* [Task objective] Extract the full listing below without altering a single character.

======

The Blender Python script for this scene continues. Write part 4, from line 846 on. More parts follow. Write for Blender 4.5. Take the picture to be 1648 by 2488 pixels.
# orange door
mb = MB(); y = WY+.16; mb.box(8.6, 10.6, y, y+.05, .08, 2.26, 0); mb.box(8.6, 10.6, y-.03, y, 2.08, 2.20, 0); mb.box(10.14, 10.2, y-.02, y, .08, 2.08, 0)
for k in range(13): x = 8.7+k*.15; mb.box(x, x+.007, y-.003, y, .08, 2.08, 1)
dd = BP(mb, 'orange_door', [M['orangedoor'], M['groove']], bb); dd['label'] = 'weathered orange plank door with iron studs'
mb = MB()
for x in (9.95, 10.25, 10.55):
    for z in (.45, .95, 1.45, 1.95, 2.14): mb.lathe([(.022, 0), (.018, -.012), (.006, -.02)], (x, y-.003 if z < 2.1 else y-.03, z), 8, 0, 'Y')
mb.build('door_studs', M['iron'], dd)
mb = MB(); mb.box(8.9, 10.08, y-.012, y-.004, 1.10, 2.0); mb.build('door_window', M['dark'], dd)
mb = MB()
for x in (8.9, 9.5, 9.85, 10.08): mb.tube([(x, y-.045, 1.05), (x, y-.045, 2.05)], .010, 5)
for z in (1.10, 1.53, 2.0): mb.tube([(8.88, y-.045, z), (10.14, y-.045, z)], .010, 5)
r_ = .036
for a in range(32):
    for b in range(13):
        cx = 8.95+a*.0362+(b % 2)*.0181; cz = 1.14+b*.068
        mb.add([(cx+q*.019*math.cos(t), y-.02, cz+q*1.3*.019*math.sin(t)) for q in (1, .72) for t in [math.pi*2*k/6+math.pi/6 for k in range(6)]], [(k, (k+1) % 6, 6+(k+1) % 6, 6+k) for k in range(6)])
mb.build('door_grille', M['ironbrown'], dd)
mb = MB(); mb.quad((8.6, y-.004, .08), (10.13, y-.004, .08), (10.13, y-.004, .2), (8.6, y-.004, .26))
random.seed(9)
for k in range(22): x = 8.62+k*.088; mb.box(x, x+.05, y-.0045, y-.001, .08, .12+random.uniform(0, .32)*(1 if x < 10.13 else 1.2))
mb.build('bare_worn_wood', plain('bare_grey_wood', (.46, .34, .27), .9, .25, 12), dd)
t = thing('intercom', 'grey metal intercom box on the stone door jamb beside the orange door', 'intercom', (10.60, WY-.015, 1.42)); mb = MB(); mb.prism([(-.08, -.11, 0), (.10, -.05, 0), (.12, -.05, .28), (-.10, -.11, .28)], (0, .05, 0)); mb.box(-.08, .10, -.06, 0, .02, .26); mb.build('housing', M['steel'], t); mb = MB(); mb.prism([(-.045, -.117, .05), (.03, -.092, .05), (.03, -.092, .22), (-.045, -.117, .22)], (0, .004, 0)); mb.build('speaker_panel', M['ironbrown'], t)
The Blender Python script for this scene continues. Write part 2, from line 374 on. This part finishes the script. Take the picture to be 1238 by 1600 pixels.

======

* [Correct result]
The Blender Python script for this scene continues. Write part 4, from line 846 on. More parts follow. Write for Blender 4.5. Take the picture to be 1648 by 2488 pixels.
# orange door
mb = MB(); y = WY+.16; mb.box(8.6, 10.6, y, y+.05, .08, 2.26, 0); mb.box(8.6, 10.6, y-.03, y, 2.08, 2.20, 0); mb.box(10.14, 10.2, y-.02, y, .08, 2.08, 0)
for k in range(13): x = 8.7+k*.15; mb.box(x, x+.007, y-.003, y, .08, 2.08, 1)
dd = BP(mb, 'orange_door', [M['orangedoor'], M['groove']], bb); dd['label'] = 'weathered orange plank door with iron studs'
mb = MB()
for x in (9.95, 10.25, 10.55):
    for z in (.45, .95, 1.45, 1.95, 2.14): mb.lathe([(.022, 0), (.018, -.012), (.006, -.02)], (x, y-.003 if z < 2.1 else y-.03, z), 8, 0, 'Y')
mb.build('door_studs', M['iron'], dd)
mb = MB(); mb.box(8.9, 10.08, y-.012, y-.004, 1.10, 2.0); mb.build('door_window', M['dark'], dd)
mb = MB()
for x in (8.9, 9.5, 9.85, 10.08): mb.tube([(x, y-.045, 1.05), (x, y-.045, 2.05)], .010, 5)
for z in (1.10, 1.53, 2.0): mb.tube([(8.88, y-.045, z), (10.14, y-.045, z)], .010, 5)
r_ = .036
for a in range(32):
    for b in range(13):
        cx = 8.95+a*.0362+(b % 2)*.0181; cz = 1.14+b*.068
        mb.add([(cx+q*.019*math.cos(t), y-.02, cz+q*1.3*.019*math.sin(t)) for q in (1, .72) for t in [math.pi*2*k/6+math.pi/6 for k in range(6)]], [(k, (k+1) % 6, 6+(k+1) % 6, 6+k) for k in range(6)])
mb.build('door_grille', M['ironbrown'], dd)
mb = MB(); mb.quad((8.6, y-.004, .08), (10.13, y-.004, .08), (10.13, y-.004, .2), (8.6, y-.004, .26))
random.seed(9)
for k in range(22): x = 8.62+k*.088; mb.box(x, x+.05, y-.0045, y-.001, .08, .12+random.uniform(0, .32)*(1 if x < 10.13 else 1.2))
mb.build('bare_worn_wood', plain('bare_grey_wood', (.46, .34, .27), .9, .25, 12), dd)
t = thing('intercom', 'grey metal intercom box on the stone door jamb beside the orange door', 'intercom', (10.60, WY-.015, 1.42)); mb = MB(); mb.prism([(-.08, -.11, 0), (.10, -.05, 0), (.12, -.05, .28), (-.10, -.11, .28)], (0, .05, 0)); mb.box(-.08, .10, -.06, 0, .02, .26); mb.build('housing', M['steel'], t); mb = MB(); mb.prism([(-.045, -.117, .05), (.03, -.092, .05), (.03, -.092, .22), (-.045, -.117, .22)], (0, .004, 0)); mb.build('speaker_panel', M['ironbrown'], t)
The Blender Python script for this scene continues. Write part 2, from line 374 on. This part finishes the script. Take the picture to be 1238 by 1600 pixels.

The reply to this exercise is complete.